CertiK advises users to open the Telegram app and navigate to the Settings menu. From there, users should select "Advanced" and find the "Automatic Media Download" section. Within this section, options for "Photos," "Videos," and "Files" can be found. CertiK recommends disabling auto-download for each media type across all chat categories, including Private chats, groups, and channels.

CertiK's warning has sparked debate within the community. While some users, including those from Airdropcrews, claimed to have experienced malware installations due to automatically downloaded files and photos, others argued that the auto-download feature is harmless unless the malicious files are opened. Additionally, X user Sominemo pointed out that CertiK's provided screenshot was for MacOS, not Telegram Desktop, which is purported to have the vulnerability.

Moreover, some Telegram users are hesitant to disable the auto-download feature despite the risk of Telegram scams, as manually downloading files can be rather time-consuming.

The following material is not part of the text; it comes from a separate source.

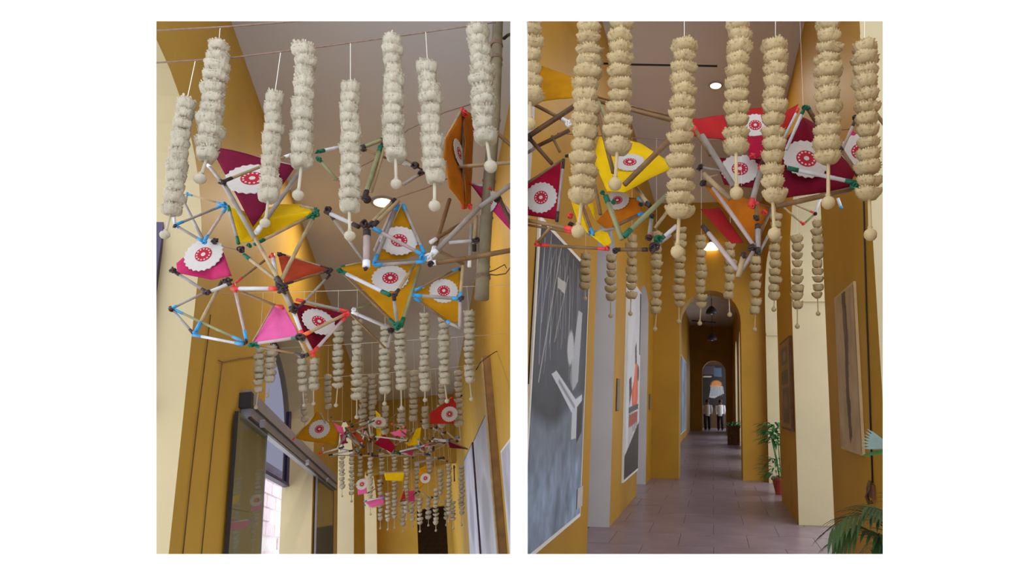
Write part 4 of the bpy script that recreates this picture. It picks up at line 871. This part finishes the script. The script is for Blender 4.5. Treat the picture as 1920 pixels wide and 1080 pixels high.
for s in range(36):
    k = MB(); a = rd.uniform(0, 6.28); leaf(k, (rd.uniform(-.18, .18), rd.uniform(-.25, .25), .68), (math.cos(a), math.sin(a), rd.uniform(.5, 1.5)), rd.uniform(.25, .45), .07, (0, 0, 1), .8, 3); k.build('leaf', 'leaf_green', root, smooth=True)
# ------------------------------------------------------------------ mural at the end of the corridor and the two people walking
c = Canvas(60, 90); c.c[:] = (44, 36, 38); c.poly([(.08, 0), (.55, 0), (.55, .22), (.08, .22)], (80, 70, 80)); c.poly([(.5, .05), (.8, .05), (.82, .28), (.5, .26)], (82, 100, 124)); c.poly([(.06, .26), (.42, .25), (.42, .28), (.06, .29)], (210, 196, 180))
c.ell(.55, .38, .1, .08, (48, 34, 28)); c.ell(.6, .46, .26, .12, (206, 140, 74), 1, .3); c.poly([(.38, .5), (.86, .5), (.9, .68), (.7, .74), (.5, .8), (.3, .78), (.36, .6)], (190, 190, 196))
for i in range(8): c.line((.42+.06*i, .52), (.38+.065*i, .74), .012, (110, 110, 124), .8)
c.line((.36, .5), (.7, .49), .02, (230, 150, 100), .9)
root = empty('mural', RB, (.06, 37.3, -1.5), 'painted mural of a white draped figure on the corridor end wall', 'mural'); b0 = Vector(root['origin'])
part_box('panel', (-.75, 37.33, -.2), (.87, 37.39, 2.4), 'dark_steel', root, b0); sheet('painted_sheet', c, Vector((-.73, 37.32, 2.38))-b0, Vector((1.58, 0, 0)), Vector((0, 0, -2.55)), root)
def person(x, y, label, shirt, step, arm):
    root = empty('person', RB, (x, y, -1.5), label, 'person')
    V = [(0,0,.92),(0,0,1.12),(0,0,1.36),(0,-.01,1.48),(0,-.02,1.6),(0,-.02,1.7), (-.1,0,.88),(-.11,-step*.5,.48),(-.11,step*.25,.07),(-.11,-.1+step*.25,.03), (.1,0,.88),(.11,step*.5-.04,.48),(.11,step,.07),(.11,step-.1,.03),
         (-.19,0,1.4),(-.24,.02,1.13),(-.22,-arm,.9),(-.22,-arm-.02,.8), (.19,0,1.4),(.24,.02,1.13),(.22,arm-.1,.92),(.22,arm-.14,.83)]
    E = [(0,1),(1,2),(2,3),(3,4),(4,5),(0,6),(6,7),(7,8),(8,9),(0,10),(10,11),(11,12),(12,13),(2,14),(14,15),(15,16),(16,17),(2,18),(18,19),(19,20),(20,21)]
    Rr = [.15,.14,.16,.055,.095,.07,.09,.065,.042,.04,.09,.065,.042,.04,.07,.048,.036,.03,.07,.048,.036,.03]
    me = bpy.data.meshes.new('body'); me.from_pydata(V, E, []); o = link('body', me, root); me.materials.append(MATS['skin'])
    s = o.modifiers.new('skin', 'SKIN'); me.skin_vertices.new() if not me.skin_vertices else None
    for i, q in enumerate(me.skin_vertices[0].data): q.radius = (Rr[i], Rr[i]*.8); q.use_root = i == 0
    o.modifiers.new('smooth', 'SUBSURF').levels = 1; o.modifiers['smooth'].render_levels = 1
    k = MB(); k.lathe([(.10, 1.44), (.20, 1.42), (.225, 1.32), (.2, 1.12), (.2, .92), (.215, .80), (.17, .80)], 18); sh = k.build('shirt', shirt, root, smooth=True); sh.scale = (.86, .72, 1)
    for sx in (-1, 1):
        k = MB(); j = 14 if sx < 0 else 18; k.tube([Vector(V[j]), Vector(V[j+1]), Vector(V[j+2])], [.085, .065, .05], 10); k.build('sleeve', shirt, root, smooth=True)
        j = 6 if sx < 0 else 10; k = MB(); k.tube([Vector(V[j])+Vector((0, 0, .02)), Vector(V[j+1]), Vector(V[j+2])], [.115, .085, .07], 10); k.build('trouser_leg', 'trousers_dark', root, smooth=True)
        k = MB(); f_ = Vector(V[j+3]); k.tube([f_+Vector((0, .12, .015)), f_+Vector((0, 0, .01)), f_+Vector((0, -.1, 0))], [.045, .048, .03], 8); k.build('shoe', 'hair_black', root, smooth=True)
    k = MB(); k.lathe([(.03, 1.75), (.085, 1.73), (.108, 1.67), (.108, 1.61), (.09, 1.57)], 14); h = k.build('hair', 'hair_black', root, (0, .015, 0), smooth=True)
    k = MB()
    for sx in (-1, 1): k.lathe([(.004, .012), (.012, .004), (.012, -.004), (.004, -.012)], 8, 0, (sx*.035, -.103, 1.625))
    k.build('eyes', 'hair_black', root); k = MB(); k.lathe([(.006, .03), (.014, 0), (.02, -.02), (.006, -.026)], 8, 0, (0, -.105, 1.6)); k.build('nose', 'skin', root, smooth=True)
    return root
person(-.33, 34.2, 'person in a grey shirt and dark trousers walking, left of the pair', 'shirt_grey', .18, .1)
person(.42, 34.4, 'person in a loose white shirt and dark trousers walking, right of the pair', 'shirt_white', -.16, .14)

Read also: Trojan Spyware, RiskTools, and Adware: Major Mobile Threats to Crypto Users

Meanwhile, Telegram has responded to the news regarding the potential vulnerability in the application. "We cannot confirm the existence of such a vulnerability," Telegram refuted CertiK's claims, inviting both Telegram users and cybersecurity specialists to report any known vulnerabilities to the Telegram Bug Bounty Program, which has been maintained since 2014.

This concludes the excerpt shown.